Tuesday, June 11, 2013

Play Auditions (Or, I Get Really Lost...)

So last week, I decided to audition for a straight play entitled Circle Mirror Transformation. I knew almost nothing about the play going in, one of the co-producers had been a fellow Ronnette in Little Shop of Horrors, so I decided to audition if only for the chance to hang out with her for a few hours. I don't, on principle, audition for things that do not have a role for me, but I had read a synopsis of the play and found that one of the five parts was right in my age category.
Me, auditioning for a play.
That day, I was still unsure if I actually wanted to take the audition because I had auditioned for the revue the night before and I didn't want to have too much on my plate going forward. The audition was at 7 om; I had a doctor's appointment that ended at 6:30. About 15 minutes before I had to leave for the doctor's, I decided that YOLO, I was going to audition for the play! I ran downstairs, printed out a copy of my resume and headshot, Mapquested (is that a verb?) directions to the audition, and flew out of the house. I was (almost) on time for
my appointment, but what is a couple minutes in the grand scheme of life? (I was only two minutes late) After the appointment, I hopped in the car and followed my directions all the way there until... a bridge was closed.  
Yeah. About that...


And there were no detour signs to be seen. Heavy sigh.

And, like an idiot, I used a printout of directions instead of just taking the time to grab the GPS, so I had no way of knowing how to find another way over the river that didn't involve swimming or superhuman powers. I called my stepfather (unfortunately for him, I call him every time I get lost, which is relatively frequently) and told him where I was. This is the first time in my life that he wasn't able to immediately figure out what sort of a debacle I had gotten myself into. I drove back the way I came, naming landmarks (of which there weren't many) and he still couldn't figure out where I was (which kind of scared me since it was obviously not the best area). By this time, it was 7:05 and I was still a good way away from the audition. But then, I saw...

A DETOUR SIGN!!!


Hoping that it was the detour I needed and not something else, I followed the signs blindly. They were really far apart, and I kept stressing out that I had done something wrong before another magically appeared before me like a knight in shining armor through a wall of fire.

Long story short, my stepdad had his friend call me and talk me through getting to the audition once I finished the detour. It ended up being in one of the sketchiest places I have ever seen in my life. The only reason I could even tell I had found the auditions was the tiny "Auditions" sign posted in the window... I felt like I was in an episode of SVU. The street was deserted besides the cars parked along the edge. The streetlights illuminated patches of the pavement, wet from the drizzle, while leaving other sections shrouded in shadow. On one side of the street, the dark, deserted warehouses and mill buildings watched me run from my car to the shadow of a doorstep as the canal flowed sluggishly past, bordering the street's other side.

It was creepy.

I got the audition about 20 minutes late, but it was totally fine because other people got there far later and I was not the only one to have been duped by the evil bridge detour. We played some theatre games, most notably the play's namesake, Circle Mirror Transformation, and then started the cold readings. I have never been to an audition in which they had everyone read SO MANY TIMES! We were there for three hours, reading the same scenes over and over again. Needless to say, that got boring. I think I did alright, but really did not think that I would get cast for I had never auditioned for a straight play before and the writing of the scenes was far more "human" than I was used to. It was written beautifully, but was very difficult for the play is riddled with silences and pauses that often mean more than the words themselves. I left (still imagining I was going to become an episode of SVU) with a general air of blah at my audition. I was glad I had done it, but had very little hope of getting a part and was still focused on the revue.

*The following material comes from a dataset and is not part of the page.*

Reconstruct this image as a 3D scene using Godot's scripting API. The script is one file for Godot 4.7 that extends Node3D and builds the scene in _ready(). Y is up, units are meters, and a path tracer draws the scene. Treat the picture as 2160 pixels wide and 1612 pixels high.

Me, in a part way older than myself...
I went home, watched some Star Trek TNG, and went to bed. Imagine my suprise when, the next, I got a call about the play. I steeled myself for a rejection... but they offered me a part! And not the one I had been expecting. Because they had not had anyone audition in the correct age category for a character a good 7 to 10 years older than myself, they offered me that part but also the one in the correct age category if I didn't want to play someone so much older. Feeling incredibly uncomfortable with the idea of playing a role that was so outside my comfort zone, I said I had to think about it. I was also still waiting to hear back from the revue, so I didn't know if I could do both. A few days later, I asked to see the script to see exactly what I would have to do in this role. After reading the script, I knew that I would not be able to do the older part justice, for there were things required that I was not in the least bit experienced or comfortable enough to do on the stage. And I'm not going to go into any more detail than that. I accepted the younger role, after much agonizing over the decision, for I didn't want to leave the production in the lurch, but I also knew that it wasn't fair to accept a role that I was not excited, or truly willing, to play.

So that is how I came to be doing Circle Mirror Transformation. We have our first read-through tonight. Sometime this week I'll write a post about how that goes!